The ouster was seen by many as inevitable due to policy differences between him and the president.

U.S. Secretary of Defense Mark Esper delivers remarks at the Department of Homeland Security Cybersecurity and Infrastructure Security Agency’s 2nd annual national cybersecurity summit, National Harbor, Maryland, Sept. 19, 2019. Credit: Lisa Ferdinando/U.S. Department of Defense.
U.S. Secretary of Defense Mark Esper delivers remarks at the Department of Homeland Security Cybersecurity and Infrastructure Security Agency’s 2nd annual national cybersecurity summit, National Harbor, Maryland, Sept. 19, 2019. Credit: Lisa Ferdinando/U.S. Department of Defense.

U.S. President Donald Trump announced on Monday that he has fired U.S. Defense Secretary Mark Esper.

“I am pleased to announce that Christopher C. Miller, the highly respected director of the National Counterterrorism Center (unanimously confirmed by the Senate), will be Acting Secretary of Defense, effective immediately,” tweeted Trump.

The ouster was seen by many as inevitable due to policy differences between him and the president, including over banning Confederate flags at U.S. military installations and whether or not to rename U.S. bases for those named after Confederate figures. Another disagreement concerned the use of active-duty American troops to quell the protests and riots during the summer in the wake of the George Floyd killing; Trump favored their deployment while Esper did not.

During Esper’s 16-month tenure as the Pentagon’s 27th leader, the United States increased its military posture towards Iran that included upping troop presence in the Middle East and, in January, eliminating Iranian Maj. Gen. Qassem Solemani, who headed the Quds Force of Iran’s Islamic Revolutionary Guard Corps, in an airstrike in Iraq.

Additionally, Turkey was ejected last year from the U.S. F-35 program after Ankara acquired the S-400 missile-defense system from Russia.

Esper further sought to withdraw U.S. troops this year from the Multinational Force and Observers (MFO) in Egypt’s Sinai Peninsula.
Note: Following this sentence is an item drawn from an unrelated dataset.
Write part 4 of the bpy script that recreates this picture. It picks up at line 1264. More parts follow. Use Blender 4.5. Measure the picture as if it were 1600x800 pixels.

Finally, just before leaving office, Esper played a major role in the possible U.S. sale of F-35s to the United Arab Emirates after the UAE normalized ties with Israel. The pending sale followed Esper and other Trump administration members assuring Israel that the United States would ensure the Jewish state’s Qualitative Military Edge in the Middle East, in accordance with U.S. law.